The Belfast academic said British prime minister Theresa May promised a review into the status of Irish citizens in Northern Ireland and that campaigners were awaiting "further and precise details on that".
Emma DeSouza, a Co Derry woman and Irish citizen fighting a protracted appeals process for Northern Ireland residency for her US-born husband, has argued the changes impose blanket British citizenship on the people of Northern Ireland.
Two tiers
She says they remove the access of Irish citizens in Northern Ireland to EEA/EU rights and create two tiers of Irish citizens, those who can retain their EU rights and those who cannot.
In response to queries from The Irish Times, the UK Home Office said Irish citizens in the UK who are not also British citizens can apply for “settled status.” This does not extend to Irish citizens in Northern Ireland because they are regarded by the UK government automatically as a British citizen by their birth in Northern Ireland.
“Like all British citizens, people of Northern Ireland who are British or dual citizens cannot be granted under the EU settlement scheme,” said a Home Office spokesman.
Responding to the Home Office’s comments, Ms DeSouza questioned how the UK department could justify opening the scheme to certain Irish citizens based on their birthplace.
“To me, that is the definition of second-class citizenship,” she said.
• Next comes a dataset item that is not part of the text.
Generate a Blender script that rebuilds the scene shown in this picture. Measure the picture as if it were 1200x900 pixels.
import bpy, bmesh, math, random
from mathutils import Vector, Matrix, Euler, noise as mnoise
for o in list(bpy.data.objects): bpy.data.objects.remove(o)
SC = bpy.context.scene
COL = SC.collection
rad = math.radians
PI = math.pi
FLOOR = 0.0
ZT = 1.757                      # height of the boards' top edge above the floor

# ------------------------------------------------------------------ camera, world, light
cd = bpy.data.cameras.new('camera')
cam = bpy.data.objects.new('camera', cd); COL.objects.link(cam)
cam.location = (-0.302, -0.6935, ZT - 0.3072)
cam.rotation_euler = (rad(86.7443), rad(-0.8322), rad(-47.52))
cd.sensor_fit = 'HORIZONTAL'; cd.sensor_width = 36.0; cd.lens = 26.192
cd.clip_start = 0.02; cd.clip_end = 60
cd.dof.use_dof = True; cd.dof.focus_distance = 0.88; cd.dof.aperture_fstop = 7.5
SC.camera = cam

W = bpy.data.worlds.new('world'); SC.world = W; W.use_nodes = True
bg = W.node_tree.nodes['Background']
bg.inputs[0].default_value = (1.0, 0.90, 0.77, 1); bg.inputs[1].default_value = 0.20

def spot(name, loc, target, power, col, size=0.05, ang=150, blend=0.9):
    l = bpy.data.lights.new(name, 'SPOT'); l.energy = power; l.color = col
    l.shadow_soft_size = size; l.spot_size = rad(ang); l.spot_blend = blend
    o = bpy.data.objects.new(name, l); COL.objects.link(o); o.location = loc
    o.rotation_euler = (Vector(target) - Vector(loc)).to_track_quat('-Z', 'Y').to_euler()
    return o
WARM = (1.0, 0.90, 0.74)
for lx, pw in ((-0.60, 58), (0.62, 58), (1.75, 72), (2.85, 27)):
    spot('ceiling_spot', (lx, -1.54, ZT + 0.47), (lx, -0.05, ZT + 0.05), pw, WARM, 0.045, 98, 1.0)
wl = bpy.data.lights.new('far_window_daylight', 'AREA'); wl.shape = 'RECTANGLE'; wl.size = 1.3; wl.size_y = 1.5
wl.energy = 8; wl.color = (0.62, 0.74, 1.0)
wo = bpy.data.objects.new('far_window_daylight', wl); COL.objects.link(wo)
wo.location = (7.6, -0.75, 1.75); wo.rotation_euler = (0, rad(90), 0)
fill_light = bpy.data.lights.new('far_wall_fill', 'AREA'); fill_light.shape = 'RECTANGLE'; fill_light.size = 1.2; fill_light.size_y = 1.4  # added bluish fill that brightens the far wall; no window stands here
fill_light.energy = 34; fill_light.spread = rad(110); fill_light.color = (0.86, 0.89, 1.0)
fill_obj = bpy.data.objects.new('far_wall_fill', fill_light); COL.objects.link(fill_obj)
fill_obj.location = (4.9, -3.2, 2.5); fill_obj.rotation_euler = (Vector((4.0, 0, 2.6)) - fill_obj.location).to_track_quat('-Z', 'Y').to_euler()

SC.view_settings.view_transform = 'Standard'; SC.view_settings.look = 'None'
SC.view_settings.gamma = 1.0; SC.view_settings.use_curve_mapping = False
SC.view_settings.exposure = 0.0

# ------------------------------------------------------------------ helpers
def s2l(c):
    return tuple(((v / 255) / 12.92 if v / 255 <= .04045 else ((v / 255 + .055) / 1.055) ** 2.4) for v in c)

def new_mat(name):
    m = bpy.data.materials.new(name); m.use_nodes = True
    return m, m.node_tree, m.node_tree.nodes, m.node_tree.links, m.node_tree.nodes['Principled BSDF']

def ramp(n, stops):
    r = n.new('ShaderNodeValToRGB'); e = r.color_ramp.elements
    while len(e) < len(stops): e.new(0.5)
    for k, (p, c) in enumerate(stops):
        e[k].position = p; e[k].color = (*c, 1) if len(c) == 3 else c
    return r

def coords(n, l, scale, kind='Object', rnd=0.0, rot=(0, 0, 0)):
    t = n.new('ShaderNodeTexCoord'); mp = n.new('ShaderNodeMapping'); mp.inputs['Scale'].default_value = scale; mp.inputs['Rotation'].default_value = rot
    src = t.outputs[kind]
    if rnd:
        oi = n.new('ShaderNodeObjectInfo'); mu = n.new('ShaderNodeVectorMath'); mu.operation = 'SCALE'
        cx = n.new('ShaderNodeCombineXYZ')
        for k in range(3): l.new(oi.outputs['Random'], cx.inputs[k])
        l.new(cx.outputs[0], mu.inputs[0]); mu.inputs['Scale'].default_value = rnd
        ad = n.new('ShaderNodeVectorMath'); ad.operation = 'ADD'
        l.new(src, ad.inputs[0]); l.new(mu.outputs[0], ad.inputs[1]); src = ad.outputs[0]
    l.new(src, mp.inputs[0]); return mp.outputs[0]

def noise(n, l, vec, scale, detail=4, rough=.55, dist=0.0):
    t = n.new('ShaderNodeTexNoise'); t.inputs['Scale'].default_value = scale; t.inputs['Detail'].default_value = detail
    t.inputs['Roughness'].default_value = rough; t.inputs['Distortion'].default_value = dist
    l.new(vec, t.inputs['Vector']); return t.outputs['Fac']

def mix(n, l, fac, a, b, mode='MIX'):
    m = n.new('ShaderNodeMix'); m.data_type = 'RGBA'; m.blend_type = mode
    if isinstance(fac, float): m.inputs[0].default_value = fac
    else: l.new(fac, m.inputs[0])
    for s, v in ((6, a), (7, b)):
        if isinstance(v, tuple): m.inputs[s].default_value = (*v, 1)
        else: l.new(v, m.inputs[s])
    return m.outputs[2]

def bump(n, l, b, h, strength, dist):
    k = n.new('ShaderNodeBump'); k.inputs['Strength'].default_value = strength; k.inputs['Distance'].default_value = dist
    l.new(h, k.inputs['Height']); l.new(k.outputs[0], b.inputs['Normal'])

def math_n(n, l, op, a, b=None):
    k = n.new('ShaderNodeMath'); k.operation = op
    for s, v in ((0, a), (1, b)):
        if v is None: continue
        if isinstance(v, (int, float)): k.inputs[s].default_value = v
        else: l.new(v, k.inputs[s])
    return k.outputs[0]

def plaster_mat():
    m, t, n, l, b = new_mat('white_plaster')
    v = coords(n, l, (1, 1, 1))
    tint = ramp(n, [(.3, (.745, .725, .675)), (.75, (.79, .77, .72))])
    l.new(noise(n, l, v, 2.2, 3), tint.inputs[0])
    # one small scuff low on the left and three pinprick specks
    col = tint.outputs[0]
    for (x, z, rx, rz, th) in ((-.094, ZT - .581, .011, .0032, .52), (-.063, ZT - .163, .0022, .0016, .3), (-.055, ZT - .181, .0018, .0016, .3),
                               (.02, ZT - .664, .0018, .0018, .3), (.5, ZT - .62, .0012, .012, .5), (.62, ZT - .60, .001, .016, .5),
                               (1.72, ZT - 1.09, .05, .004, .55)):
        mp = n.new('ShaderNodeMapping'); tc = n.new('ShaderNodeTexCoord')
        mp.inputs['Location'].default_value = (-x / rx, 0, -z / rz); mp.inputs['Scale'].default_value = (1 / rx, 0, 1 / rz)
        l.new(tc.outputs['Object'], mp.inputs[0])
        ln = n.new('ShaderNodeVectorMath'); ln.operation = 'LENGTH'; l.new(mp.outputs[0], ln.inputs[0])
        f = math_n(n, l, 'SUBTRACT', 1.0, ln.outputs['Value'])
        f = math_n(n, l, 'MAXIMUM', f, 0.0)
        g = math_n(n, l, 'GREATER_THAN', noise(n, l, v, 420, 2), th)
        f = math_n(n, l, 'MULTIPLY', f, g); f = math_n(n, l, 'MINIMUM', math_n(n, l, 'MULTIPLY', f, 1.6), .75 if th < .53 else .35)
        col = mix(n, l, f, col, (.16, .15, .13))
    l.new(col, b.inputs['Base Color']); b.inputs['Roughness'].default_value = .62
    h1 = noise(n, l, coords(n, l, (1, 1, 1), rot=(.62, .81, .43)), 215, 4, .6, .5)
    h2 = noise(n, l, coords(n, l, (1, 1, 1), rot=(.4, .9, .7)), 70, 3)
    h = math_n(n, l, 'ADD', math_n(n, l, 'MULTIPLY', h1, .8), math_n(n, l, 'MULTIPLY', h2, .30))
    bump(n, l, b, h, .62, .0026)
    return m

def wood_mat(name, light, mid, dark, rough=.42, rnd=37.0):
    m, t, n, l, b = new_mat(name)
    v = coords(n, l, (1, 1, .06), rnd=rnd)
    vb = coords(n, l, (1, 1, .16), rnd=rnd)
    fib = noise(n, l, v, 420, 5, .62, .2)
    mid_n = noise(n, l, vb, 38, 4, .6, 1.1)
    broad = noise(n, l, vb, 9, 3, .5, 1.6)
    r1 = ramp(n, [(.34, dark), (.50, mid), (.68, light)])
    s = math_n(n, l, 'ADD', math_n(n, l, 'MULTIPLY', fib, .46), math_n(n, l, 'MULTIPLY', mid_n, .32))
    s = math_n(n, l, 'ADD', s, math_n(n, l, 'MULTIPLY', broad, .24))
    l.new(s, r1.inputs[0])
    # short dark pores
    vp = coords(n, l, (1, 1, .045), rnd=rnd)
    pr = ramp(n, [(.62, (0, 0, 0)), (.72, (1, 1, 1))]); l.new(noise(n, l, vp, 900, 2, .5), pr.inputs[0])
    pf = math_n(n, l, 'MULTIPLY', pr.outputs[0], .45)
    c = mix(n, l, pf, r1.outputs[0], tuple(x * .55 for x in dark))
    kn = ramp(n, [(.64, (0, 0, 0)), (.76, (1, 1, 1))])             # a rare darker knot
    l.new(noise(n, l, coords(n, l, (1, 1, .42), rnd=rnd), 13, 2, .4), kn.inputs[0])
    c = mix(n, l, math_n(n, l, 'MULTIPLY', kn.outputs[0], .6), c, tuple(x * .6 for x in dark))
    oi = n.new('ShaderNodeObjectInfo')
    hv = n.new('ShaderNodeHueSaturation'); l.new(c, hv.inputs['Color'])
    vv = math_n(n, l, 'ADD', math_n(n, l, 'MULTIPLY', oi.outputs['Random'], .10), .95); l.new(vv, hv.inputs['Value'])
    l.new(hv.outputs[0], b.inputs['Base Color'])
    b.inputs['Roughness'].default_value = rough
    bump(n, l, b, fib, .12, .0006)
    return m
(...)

She found it “extremely distressing” to see that she no longer met the definition of “EEA/EU national”, she said.
Legal underpinning
The settlement scheme was “the only way” to provide a legal underpinning to the EU rights of Northern Ireland-born Irish citizens under the UK’s proposed withdrawal agreement from the EU, she said.
The Home Office said that how people of Northern Ireland “can be joined in the UK by their family members is being reviewed” and any solution would be “fully compliant with the letter and spirit of the Belfast Agreement”.
Una Boyd, a solicitor at the Northern Irish human rights group Committee on the Administration of Justice who previously represented Ms DeSouza, said the UK's change in the EEA definition underpinning eligibility in the EU settlement scheme was "not surprising" but that it was "disappointing".
“There was an opportunity here for change to ensure the UK government fulfil the commitments under the withdrawal agreement and the Good Friday Agreement,” said Ms Boyd.
Northern Ireland-born Irish citizens will retain EU citizenship and basic movement rights but by being precluded from the settlement scheme, they “cannot secure their wider EU rights in an enforceable way”, she said.